┌──

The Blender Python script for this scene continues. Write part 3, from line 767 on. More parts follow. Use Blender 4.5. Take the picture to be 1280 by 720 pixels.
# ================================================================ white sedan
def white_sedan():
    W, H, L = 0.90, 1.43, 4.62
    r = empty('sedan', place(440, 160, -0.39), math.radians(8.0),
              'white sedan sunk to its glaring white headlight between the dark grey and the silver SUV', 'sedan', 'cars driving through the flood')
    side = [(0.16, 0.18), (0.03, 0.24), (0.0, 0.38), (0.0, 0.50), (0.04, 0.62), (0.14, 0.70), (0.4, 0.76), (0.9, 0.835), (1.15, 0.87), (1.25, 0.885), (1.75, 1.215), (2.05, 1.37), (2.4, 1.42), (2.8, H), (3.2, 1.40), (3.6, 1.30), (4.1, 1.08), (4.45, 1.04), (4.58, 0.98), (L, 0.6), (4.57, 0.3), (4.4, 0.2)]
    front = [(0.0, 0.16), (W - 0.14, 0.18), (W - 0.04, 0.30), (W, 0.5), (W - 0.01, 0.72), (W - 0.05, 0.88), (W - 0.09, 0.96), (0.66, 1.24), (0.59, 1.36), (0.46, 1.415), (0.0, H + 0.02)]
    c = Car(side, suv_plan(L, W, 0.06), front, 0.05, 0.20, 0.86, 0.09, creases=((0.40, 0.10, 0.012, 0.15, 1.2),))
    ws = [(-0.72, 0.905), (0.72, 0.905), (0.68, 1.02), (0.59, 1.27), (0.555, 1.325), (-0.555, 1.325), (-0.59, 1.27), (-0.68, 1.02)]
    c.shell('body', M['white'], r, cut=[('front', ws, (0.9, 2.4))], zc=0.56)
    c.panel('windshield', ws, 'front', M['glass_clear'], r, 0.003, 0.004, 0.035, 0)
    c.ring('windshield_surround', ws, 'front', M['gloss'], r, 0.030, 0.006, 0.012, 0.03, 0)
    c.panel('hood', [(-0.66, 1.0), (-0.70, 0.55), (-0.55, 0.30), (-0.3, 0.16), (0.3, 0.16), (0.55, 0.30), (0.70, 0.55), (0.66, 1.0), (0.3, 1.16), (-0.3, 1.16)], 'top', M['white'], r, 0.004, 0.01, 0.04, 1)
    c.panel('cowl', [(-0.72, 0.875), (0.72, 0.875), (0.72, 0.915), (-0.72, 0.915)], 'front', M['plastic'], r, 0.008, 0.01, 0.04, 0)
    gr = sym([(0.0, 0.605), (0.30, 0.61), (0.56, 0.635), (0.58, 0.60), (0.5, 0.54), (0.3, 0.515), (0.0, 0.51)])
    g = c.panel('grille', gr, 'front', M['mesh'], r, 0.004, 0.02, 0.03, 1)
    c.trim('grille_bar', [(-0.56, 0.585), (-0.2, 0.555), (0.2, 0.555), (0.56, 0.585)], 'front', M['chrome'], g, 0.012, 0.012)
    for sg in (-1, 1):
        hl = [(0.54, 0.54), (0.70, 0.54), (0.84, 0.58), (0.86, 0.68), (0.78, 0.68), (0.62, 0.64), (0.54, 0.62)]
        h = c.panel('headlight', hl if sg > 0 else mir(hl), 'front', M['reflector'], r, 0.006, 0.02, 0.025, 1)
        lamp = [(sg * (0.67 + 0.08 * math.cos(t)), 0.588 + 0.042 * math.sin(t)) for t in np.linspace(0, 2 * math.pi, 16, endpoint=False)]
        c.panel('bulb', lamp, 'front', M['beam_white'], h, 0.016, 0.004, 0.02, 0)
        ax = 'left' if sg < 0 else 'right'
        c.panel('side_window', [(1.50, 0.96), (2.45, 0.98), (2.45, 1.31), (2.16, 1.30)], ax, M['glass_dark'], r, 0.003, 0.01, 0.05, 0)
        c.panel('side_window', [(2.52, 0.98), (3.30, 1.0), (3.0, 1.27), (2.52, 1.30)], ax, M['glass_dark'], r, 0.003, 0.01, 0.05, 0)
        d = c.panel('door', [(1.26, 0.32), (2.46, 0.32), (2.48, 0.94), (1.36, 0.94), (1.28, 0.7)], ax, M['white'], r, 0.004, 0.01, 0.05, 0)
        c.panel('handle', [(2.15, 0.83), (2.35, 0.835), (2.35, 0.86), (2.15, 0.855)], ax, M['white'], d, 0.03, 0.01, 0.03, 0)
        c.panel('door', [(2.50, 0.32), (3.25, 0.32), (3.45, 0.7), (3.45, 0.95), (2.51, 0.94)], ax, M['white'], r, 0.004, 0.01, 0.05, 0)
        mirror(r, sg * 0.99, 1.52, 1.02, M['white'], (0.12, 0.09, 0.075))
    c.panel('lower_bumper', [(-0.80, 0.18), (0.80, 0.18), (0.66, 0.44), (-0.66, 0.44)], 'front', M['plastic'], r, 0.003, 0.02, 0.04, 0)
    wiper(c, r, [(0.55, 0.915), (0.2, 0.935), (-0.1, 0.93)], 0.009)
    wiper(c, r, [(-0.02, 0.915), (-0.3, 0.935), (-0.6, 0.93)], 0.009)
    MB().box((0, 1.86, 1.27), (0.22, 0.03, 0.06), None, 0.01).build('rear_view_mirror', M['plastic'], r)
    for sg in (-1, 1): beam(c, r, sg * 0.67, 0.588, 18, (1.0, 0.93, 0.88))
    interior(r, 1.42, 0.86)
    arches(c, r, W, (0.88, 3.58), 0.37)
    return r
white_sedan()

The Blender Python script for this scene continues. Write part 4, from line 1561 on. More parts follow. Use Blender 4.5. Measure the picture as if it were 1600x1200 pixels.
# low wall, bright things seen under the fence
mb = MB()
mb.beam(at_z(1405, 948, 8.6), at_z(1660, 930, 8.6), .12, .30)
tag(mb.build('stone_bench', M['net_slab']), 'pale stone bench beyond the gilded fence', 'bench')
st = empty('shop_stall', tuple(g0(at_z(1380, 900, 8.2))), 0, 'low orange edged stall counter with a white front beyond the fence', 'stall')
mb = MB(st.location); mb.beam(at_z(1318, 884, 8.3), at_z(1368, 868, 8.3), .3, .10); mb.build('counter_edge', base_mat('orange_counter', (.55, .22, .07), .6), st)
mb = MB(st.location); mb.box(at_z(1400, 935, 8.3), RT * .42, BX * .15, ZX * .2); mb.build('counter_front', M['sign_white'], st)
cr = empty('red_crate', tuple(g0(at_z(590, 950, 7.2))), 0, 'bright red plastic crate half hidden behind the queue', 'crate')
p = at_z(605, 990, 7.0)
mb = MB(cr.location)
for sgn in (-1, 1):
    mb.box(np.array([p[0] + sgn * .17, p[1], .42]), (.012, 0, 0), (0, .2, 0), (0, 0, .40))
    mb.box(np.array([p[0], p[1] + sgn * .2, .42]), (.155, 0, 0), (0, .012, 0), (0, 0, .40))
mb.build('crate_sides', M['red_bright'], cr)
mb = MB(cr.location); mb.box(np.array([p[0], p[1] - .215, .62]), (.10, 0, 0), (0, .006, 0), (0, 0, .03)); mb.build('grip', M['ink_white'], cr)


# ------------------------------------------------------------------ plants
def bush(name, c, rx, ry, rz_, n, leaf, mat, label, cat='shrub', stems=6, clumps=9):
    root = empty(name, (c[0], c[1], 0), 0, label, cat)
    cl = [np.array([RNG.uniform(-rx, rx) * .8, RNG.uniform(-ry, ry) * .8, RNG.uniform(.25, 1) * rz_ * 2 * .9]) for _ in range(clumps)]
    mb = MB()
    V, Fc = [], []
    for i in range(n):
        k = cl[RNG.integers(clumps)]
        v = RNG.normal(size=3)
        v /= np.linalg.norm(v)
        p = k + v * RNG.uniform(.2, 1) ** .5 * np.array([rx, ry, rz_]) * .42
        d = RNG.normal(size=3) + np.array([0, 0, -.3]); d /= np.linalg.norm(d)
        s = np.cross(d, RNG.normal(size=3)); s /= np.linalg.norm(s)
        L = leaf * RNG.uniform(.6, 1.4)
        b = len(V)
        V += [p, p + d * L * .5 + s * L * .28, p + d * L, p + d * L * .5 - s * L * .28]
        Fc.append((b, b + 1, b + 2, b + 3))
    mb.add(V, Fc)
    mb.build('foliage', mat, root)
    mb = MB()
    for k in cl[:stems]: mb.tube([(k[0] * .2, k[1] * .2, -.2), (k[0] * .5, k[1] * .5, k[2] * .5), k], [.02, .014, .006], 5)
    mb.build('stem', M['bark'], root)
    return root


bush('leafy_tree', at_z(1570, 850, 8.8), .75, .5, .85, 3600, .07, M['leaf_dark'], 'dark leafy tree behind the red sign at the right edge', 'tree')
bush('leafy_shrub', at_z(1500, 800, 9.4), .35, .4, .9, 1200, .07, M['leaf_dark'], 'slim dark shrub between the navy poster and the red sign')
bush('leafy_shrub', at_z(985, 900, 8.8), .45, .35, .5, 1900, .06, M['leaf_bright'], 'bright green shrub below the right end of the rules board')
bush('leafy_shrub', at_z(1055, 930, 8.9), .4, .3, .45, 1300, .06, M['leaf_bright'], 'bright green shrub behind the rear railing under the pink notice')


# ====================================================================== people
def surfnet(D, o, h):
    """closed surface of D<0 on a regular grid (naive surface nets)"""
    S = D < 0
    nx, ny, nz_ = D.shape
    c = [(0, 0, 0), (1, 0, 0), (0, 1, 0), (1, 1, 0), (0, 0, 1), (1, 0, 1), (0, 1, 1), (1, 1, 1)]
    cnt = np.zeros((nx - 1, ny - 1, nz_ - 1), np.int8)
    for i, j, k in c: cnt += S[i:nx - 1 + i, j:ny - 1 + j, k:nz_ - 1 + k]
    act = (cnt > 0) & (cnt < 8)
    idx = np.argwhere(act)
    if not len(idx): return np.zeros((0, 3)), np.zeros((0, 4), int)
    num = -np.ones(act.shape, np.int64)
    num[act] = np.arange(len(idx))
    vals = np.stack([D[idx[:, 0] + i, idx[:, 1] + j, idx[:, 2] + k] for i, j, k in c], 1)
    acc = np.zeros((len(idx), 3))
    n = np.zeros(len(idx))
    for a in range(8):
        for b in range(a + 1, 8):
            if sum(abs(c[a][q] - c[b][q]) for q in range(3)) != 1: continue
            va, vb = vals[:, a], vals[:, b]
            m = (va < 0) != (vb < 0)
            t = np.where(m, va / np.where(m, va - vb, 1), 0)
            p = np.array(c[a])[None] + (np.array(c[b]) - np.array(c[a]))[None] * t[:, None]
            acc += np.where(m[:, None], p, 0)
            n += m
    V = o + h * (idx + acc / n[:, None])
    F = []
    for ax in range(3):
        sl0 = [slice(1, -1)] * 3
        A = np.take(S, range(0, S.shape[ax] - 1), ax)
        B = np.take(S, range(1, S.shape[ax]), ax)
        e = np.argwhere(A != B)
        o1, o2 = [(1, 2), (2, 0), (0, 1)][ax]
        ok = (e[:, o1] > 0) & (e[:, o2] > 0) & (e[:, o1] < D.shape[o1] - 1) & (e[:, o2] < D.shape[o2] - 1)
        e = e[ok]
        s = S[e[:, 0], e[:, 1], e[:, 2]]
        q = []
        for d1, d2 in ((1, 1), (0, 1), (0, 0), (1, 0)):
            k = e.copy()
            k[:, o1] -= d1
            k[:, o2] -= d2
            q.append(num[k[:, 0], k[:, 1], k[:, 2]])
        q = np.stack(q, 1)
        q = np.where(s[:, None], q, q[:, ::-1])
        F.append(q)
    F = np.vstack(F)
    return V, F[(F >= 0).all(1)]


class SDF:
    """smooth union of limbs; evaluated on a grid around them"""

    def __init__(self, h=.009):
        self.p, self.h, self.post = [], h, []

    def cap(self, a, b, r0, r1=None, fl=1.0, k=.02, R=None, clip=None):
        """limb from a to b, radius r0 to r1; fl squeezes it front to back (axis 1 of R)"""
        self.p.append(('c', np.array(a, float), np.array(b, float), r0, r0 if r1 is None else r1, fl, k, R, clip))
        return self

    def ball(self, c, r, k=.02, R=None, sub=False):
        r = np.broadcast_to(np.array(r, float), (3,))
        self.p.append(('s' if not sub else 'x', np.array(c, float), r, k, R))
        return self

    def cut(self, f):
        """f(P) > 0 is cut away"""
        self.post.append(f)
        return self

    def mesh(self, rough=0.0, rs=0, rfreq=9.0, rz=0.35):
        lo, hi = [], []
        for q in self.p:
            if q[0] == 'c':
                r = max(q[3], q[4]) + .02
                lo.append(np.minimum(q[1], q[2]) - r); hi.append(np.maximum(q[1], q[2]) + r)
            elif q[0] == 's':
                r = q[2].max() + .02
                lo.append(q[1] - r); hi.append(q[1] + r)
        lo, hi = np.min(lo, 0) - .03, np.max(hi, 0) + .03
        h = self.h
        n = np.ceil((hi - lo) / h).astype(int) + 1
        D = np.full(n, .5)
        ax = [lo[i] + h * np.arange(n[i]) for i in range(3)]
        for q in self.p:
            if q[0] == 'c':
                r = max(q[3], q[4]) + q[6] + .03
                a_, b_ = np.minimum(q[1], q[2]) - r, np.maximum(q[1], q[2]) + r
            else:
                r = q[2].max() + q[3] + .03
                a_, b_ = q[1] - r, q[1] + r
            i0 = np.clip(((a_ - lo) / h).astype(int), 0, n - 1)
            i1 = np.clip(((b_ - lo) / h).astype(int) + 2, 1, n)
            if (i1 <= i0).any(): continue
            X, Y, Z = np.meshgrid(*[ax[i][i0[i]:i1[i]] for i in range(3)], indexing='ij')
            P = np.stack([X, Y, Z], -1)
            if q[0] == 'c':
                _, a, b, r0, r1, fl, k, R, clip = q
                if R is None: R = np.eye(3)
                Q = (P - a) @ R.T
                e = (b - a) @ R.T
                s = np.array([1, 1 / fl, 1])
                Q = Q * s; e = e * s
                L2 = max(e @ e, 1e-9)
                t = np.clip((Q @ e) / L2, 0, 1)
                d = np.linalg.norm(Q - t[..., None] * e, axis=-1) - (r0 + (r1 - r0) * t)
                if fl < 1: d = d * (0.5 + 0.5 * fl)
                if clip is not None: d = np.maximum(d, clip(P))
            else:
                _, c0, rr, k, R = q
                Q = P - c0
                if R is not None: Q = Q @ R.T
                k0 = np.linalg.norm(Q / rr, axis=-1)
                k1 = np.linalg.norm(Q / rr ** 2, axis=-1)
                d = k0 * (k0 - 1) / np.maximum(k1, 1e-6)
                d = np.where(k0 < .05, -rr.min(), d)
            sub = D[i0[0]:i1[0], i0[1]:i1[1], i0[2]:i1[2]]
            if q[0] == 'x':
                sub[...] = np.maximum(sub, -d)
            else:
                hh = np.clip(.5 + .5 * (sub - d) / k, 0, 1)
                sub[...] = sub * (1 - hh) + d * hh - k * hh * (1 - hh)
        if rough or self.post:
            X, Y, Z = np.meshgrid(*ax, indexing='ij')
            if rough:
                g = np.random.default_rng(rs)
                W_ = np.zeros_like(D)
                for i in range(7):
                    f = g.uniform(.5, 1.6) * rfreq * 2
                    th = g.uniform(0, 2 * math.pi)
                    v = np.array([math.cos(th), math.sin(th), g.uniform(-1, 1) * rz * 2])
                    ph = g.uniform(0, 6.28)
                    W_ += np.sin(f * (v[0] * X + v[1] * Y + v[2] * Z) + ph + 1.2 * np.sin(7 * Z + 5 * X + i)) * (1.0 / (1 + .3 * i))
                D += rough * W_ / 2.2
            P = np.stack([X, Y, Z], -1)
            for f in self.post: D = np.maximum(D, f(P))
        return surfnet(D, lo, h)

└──

**YOUR OBJECTIVE**
Out of the material above, select every line that holds the string "part".

**TASK SOLUTION**
The Blender Python script for this scene continues. Write part 3, from line 767 on. More parts follow. Use Blender 4.5. Take the picture to be 1280 by 720 pixels.
The Blender Python script for this scene continues. Write part 4, from line 1561 on. More parts follow. Use Blender 4.5. Measure the picture as if it were 1600x1200 pixels.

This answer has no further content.